From a process perspective I keep a few budget buckets:


Those combined with pre-planned expenses (Recurring monthly/annual bills) create my expected spend per month and with the forecast tool I can then estimate if my spending is over/under my income during that period. The budget tool also helps, and I imagine this is standard in budgeting software, by giving an 'expected' vertical line that gives a rough idea if spending is on track.

I also forecast out on individual accounts to have an idea of how much, for example, my credit card balance will potentially be on a specific day. This lets pick a saving target for a month up front based on money I'm most likely going to spend instead of spending and then saving the remainder. It's not as good as the 'pay yourself first' model but that automatically happens for retirements savings. This approach allows me to save a target amount plus extra so if unexpected expenses pop up the following month, or two months later, there is buffer. I've found personally simply paying myself first is too rigid beyond retirement saving and then spending the 'extra' money I could have saved is more tempting.

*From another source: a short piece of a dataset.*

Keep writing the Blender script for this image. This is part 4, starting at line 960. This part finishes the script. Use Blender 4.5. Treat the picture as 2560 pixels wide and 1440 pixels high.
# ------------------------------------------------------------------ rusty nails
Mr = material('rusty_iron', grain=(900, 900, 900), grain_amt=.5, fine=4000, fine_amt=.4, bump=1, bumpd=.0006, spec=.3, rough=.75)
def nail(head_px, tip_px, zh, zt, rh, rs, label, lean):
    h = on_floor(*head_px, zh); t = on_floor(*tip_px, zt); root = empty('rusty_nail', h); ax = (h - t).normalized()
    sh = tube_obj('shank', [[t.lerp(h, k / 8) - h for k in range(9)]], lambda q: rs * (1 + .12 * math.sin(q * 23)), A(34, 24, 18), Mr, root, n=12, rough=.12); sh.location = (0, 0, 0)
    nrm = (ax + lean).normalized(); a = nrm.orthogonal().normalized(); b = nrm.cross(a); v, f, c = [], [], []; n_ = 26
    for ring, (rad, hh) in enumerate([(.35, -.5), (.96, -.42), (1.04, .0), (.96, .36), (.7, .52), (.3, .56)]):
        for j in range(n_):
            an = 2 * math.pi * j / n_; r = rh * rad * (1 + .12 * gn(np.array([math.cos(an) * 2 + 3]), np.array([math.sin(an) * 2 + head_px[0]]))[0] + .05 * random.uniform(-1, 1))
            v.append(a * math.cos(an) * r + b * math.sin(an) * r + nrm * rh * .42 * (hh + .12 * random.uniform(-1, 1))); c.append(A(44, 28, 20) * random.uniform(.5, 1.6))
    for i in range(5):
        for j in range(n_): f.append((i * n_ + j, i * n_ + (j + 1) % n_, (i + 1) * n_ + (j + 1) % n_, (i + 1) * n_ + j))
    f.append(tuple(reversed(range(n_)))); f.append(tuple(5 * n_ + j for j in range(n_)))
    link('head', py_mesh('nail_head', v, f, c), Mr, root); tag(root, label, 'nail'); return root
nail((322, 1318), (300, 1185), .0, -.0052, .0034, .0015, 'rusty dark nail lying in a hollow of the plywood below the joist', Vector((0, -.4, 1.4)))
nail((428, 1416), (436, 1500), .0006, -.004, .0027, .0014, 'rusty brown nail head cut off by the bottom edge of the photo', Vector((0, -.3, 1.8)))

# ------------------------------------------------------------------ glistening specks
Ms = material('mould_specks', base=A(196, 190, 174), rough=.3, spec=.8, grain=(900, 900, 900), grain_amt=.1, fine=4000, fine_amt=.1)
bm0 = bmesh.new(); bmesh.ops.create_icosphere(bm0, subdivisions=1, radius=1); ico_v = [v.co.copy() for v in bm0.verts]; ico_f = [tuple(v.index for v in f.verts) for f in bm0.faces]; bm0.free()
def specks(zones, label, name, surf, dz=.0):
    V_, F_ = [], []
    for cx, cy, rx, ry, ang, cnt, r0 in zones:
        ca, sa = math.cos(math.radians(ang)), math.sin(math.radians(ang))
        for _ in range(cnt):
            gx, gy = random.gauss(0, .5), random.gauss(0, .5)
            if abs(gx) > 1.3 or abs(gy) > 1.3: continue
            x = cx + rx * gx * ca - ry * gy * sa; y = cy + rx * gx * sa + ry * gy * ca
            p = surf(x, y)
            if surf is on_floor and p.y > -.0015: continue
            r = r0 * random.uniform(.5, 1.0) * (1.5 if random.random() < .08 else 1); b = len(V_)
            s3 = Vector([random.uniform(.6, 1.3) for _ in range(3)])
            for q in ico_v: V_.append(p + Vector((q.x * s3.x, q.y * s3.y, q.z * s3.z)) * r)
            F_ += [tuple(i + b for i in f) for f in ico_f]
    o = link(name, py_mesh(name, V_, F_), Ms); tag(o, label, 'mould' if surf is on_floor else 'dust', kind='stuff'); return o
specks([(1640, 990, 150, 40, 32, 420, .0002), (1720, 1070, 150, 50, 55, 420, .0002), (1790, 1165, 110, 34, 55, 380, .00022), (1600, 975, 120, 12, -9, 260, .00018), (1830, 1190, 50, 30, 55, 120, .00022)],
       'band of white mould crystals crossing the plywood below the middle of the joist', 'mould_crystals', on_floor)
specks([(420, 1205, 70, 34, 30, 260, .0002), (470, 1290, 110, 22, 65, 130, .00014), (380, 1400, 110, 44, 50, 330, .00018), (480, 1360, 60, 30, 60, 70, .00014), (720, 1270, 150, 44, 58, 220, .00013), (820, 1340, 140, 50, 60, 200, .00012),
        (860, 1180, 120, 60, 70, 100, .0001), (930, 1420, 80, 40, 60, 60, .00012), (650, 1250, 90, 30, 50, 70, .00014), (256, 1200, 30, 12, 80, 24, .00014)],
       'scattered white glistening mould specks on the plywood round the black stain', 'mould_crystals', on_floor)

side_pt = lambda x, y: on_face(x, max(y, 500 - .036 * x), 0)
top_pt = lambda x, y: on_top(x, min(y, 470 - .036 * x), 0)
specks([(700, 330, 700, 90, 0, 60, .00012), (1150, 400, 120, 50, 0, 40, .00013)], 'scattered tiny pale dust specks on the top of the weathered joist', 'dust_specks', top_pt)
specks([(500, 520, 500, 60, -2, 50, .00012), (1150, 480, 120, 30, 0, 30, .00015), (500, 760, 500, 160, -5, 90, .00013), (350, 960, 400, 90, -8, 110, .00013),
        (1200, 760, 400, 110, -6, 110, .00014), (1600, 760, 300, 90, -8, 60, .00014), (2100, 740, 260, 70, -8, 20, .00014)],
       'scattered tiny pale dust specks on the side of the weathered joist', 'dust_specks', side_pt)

The budget 'buckets' are the ways I account for spending money in a somewhat predictable manner but again not too rigidly. So my budget for food is say $100, I may spend more than that and it's OK if overall my spend is low but if I go over my total budget then chances are I won't meet my minimum saving goal for a month. 

So my overall approach allows me to figure out if a purchase beyond my usual spending will put me in a difficult situation and when I can make it, if it all. It helps me save when I can and helps me understand how I'm spending my money to determine if I need to make changes. 

Getting this to make sense will take a few swings so I'll leave this here for now and for the next parts I'll probably:
  1. Setting up pre-planned expenses and expense categorization (budget buckets)
  2. Creating and updating my budget
  3. Forecasting and decision making

* Full disclosure if you click the link and do sign up I get a whopping $1 of upgrade credit.

Sunday, March 1, 2020

Marriage Tax

I've been married since August 4th, 2012. I am very opinionated and can be very strong/wrong headed about my spending and my wife is also very opinionated. One thing we've been reasonably able to avoid arguing about over the last 7+ years is money.

We discuss it often and as in any household it can be the source of concern and anxiety but those feelings are derived from our collective positions. In terms of me spending money on computer parts or her on skin care products, those are private to the individual and the approach we've used for this is what we call a 'marriage tax'.

It's been in place from day 1 of our marriage and it became more formal in May 2013 when we started sending 'joint emails'. A monthly email from one spouse to the other logging any transactions that were spent from joint so we could refer back to them later if there was any confusion.

The systems works like this:

  • We agreed a percentage that would be transferred from our salaries once a month to our joint bank account. A marriage tax
  • The percentage is based on net salaries after pre-tax deductions.
  • The percentage can be moved up or down on mutual agreement.
  • Purchases over a certain dollar figure, it used to be $50 BBD but largely anything expected to come out of the joint account is mentioned now.
  • Salary bonuses are not subject to the tax. 
It's fairly simple, the other factor is what can be purchased with joint, these are all pretty obvious:
  • Rent
  • Groceries (with a few exceptions)
  • Childcare 
  • Family outings
  • etc.
We chose to use a percentage because if one of our salaries went up or down the contribution to joint would change accordingly. The spirit of it being if one person does better the household does better so we both benefit but whoever got the increase still benefits the most because their disposable income in real dollars has increased.

What it means in practicality is that a portion of money goes to an account and it pays for expenses that arise from living in a shared space. This means the remaining money can be spent effectively however that person wants to. As a result we budget as a couple and then as individuals. I have an entertainment bucket in my budget app for things I'll purchase like tickets to a TFC games and when I do so it's, at least financially,  up to me. 

Given 'Joint' isn't a person and isn't eligible for things like a credit score etc. We spend money on behalf of joint, and somewhat like business expenses they are claimed out of the joint fund. This system is not perfect and joint has had both surpluses and short falls. Ultimately the greatest benefit is simplicity of budgeting for a family while respecting the individuality of both spouses and when salaries increase or decrease, the amount going into joint does and lifestyles adjust accordingly.